Poucos governantes defenderam o Amazonas como ele.
Num episódio que presenciei, Amazonino foi a Brasília discutir com o governo federal atos ilegítimos que haviam sido editados contra a Zona Franca de Manaus, incluindo a nomeação de um novo superintendente da Suframa, tudo sem qualquer diálogo com o governo estadual. O governador levou seu descontentamento ao então ministro José Serra, que se manteve irredutível.
Inconformado, após a última reunião Amazonino decidiu que não aceitaria o que via como intervenção federal no estado e, portanto, renunciaria ao cargo fazendo enorme barulho na imprensa. No dia seguinte, bem cedo, recebi no hotel um telefonema da Presidência da República. Era o presidente Fernando Henrique Cardoso que, informado da reação do governador, indagava se a disposição de Amazonino era séria ou apenas um blefe. Respondi com a maior sinceridade: “Senhor presidente, não é blefe. O governador é como um índio. Se ele diz sim, é sim. Se ele diz não, é não. Além disso, ele não é apegado ao cargo”. Na mesma manhã Amazonino foi chamado para uma audiência no Planalto. O governo voltou atrás e o problema foi resolvido.
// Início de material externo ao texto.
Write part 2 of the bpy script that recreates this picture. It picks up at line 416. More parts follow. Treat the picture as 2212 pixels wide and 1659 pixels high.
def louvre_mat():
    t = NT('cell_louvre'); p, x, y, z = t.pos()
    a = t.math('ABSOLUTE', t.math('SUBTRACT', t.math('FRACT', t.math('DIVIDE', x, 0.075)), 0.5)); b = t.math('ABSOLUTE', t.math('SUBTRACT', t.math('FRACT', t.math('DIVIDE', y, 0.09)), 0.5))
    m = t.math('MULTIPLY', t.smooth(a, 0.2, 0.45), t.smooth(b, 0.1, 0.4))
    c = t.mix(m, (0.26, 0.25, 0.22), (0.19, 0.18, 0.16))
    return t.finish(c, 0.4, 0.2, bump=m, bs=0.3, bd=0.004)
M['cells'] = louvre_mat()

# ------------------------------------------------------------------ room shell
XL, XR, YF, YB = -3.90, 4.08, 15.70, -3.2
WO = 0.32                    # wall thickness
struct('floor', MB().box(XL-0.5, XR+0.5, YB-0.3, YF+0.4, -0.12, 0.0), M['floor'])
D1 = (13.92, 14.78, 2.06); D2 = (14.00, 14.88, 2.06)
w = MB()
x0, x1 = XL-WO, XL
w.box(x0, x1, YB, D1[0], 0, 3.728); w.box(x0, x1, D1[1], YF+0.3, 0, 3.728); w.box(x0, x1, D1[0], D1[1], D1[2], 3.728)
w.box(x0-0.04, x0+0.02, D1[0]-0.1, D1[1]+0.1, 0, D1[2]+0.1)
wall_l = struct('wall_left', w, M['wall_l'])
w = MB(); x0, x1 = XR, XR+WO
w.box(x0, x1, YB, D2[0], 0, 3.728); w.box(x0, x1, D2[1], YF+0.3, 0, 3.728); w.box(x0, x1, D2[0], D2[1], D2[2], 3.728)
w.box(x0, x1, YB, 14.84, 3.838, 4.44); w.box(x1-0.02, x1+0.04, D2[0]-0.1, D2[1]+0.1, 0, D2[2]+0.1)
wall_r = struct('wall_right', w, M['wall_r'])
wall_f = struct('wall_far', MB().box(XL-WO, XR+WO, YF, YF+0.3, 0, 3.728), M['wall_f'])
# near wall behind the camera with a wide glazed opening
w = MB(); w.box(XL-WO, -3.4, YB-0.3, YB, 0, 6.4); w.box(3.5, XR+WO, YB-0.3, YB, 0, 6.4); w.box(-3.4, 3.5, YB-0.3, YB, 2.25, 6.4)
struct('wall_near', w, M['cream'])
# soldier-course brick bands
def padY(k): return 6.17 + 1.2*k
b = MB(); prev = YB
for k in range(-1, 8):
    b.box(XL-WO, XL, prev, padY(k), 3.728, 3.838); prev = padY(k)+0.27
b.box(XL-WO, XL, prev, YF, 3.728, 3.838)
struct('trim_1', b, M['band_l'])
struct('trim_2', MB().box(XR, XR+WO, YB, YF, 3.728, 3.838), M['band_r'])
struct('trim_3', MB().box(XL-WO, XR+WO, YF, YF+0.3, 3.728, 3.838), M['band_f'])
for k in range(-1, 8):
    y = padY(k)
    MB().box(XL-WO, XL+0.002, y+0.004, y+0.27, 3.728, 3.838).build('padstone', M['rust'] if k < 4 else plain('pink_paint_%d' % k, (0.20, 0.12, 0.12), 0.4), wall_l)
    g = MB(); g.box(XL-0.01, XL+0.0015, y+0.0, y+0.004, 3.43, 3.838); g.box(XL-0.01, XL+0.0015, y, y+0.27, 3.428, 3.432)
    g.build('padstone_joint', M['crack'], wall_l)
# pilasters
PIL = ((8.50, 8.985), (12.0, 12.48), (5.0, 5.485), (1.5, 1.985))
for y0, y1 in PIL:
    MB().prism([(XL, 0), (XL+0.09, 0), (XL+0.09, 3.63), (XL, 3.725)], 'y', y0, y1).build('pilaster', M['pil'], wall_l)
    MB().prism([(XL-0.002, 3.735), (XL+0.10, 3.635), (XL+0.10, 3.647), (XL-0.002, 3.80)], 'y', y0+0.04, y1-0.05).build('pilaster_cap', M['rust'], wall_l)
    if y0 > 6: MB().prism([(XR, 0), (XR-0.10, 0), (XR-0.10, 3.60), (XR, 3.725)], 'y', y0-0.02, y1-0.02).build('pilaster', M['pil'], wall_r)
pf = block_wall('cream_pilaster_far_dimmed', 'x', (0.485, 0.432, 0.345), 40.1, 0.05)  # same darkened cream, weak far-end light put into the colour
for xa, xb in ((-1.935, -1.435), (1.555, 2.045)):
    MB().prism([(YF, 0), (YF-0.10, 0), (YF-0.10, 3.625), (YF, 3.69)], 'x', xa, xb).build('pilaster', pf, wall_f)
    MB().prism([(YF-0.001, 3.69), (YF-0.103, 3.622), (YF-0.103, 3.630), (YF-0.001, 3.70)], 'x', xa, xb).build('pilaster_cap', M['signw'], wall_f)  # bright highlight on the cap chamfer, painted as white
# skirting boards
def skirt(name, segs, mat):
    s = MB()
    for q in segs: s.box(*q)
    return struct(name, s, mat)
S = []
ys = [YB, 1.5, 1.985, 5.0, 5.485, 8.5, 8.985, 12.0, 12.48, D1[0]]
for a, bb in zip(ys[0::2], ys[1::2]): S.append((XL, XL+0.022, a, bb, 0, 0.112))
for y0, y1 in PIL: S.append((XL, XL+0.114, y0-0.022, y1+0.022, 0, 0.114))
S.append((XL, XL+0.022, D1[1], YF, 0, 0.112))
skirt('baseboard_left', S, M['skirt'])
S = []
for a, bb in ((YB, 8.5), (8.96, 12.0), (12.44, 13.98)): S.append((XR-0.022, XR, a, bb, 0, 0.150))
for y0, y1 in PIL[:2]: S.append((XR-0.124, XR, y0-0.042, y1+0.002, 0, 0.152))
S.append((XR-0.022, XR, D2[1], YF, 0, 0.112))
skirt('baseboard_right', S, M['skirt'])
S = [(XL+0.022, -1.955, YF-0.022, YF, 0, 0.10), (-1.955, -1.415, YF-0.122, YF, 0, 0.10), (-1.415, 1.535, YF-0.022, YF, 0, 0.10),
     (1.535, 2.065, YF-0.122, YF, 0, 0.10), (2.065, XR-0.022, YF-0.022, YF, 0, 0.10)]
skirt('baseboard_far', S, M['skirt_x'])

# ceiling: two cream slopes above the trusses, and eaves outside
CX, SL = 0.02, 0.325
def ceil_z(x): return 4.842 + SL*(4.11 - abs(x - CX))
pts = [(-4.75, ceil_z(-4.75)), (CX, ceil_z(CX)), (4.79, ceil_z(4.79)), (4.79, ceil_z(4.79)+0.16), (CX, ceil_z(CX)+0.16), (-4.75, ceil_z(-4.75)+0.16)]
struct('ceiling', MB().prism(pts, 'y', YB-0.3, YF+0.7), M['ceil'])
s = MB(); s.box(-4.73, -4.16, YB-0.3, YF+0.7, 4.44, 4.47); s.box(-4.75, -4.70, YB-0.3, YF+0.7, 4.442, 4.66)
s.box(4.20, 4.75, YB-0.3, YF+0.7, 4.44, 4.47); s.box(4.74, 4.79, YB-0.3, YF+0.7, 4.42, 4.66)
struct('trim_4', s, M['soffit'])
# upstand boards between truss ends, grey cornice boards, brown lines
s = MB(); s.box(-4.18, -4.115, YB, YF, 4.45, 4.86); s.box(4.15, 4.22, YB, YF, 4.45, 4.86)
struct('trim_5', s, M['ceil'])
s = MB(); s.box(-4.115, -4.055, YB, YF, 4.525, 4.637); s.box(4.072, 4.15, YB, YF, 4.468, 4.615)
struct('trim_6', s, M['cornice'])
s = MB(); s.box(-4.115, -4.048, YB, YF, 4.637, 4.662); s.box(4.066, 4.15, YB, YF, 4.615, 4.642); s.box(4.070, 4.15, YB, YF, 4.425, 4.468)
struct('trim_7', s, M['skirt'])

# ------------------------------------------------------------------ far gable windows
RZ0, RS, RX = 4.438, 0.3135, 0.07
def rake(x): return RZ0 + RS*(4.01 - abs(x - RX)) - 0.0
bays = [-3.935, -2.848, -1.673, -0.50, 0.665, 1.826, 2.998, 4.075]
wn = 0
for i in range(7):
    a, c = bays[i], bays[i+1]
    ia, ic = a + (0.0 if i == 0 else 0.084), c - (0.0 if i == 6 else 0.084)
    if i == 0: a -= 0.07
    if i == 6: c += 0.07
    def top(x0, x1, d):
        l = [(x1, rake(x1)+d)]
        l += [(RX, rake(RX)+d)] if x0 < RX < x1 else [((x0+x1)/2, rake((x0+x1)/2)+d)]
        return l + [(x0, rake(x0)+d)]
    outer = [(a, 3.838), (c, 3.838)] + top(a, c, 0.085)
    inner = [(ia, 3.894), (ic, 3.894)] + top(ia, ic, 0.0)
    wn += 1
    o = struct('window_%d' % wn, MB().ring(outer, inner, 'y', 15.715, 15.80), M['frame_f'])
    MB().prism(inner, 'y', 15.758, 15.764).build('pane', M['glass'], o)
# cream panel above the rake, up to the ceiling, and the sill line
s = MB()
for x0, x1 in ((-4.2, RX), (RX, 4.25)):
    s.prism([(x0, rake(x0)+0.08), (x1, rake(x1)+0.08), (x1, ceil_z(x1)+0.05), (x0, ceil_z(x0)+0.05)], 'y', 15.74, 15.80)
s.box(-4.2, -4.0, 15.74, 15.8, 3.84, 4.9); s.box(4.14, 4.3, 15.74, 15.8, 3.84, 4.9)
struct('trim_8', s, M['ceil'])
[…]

Amazonino Mendes era assim. Amável e guerreiro. Culto e simples. Como todos na Terra, não era perfeito. Sendo quem foi, deixa um legado de realizações que a história há de perpetuar. Amazonino não deixou de pensar um minuto em seu estado. É bom que o Amazonas nunca se esqueça dele. O título dessa homenagem – singela, mas sincera – foi proposital. Porque o político nunca se dissociou do ser humano Amazonino.
**Samuel Hanan é engenheiro com especialização nas áreas de macroeconomia, administração de empresas e finanças, empresário, e foi vice-governador do Amazonas (1999-2002). Autor dos livros “Brasil, um país à deriva” e “Caminhos para um país sem rumo”.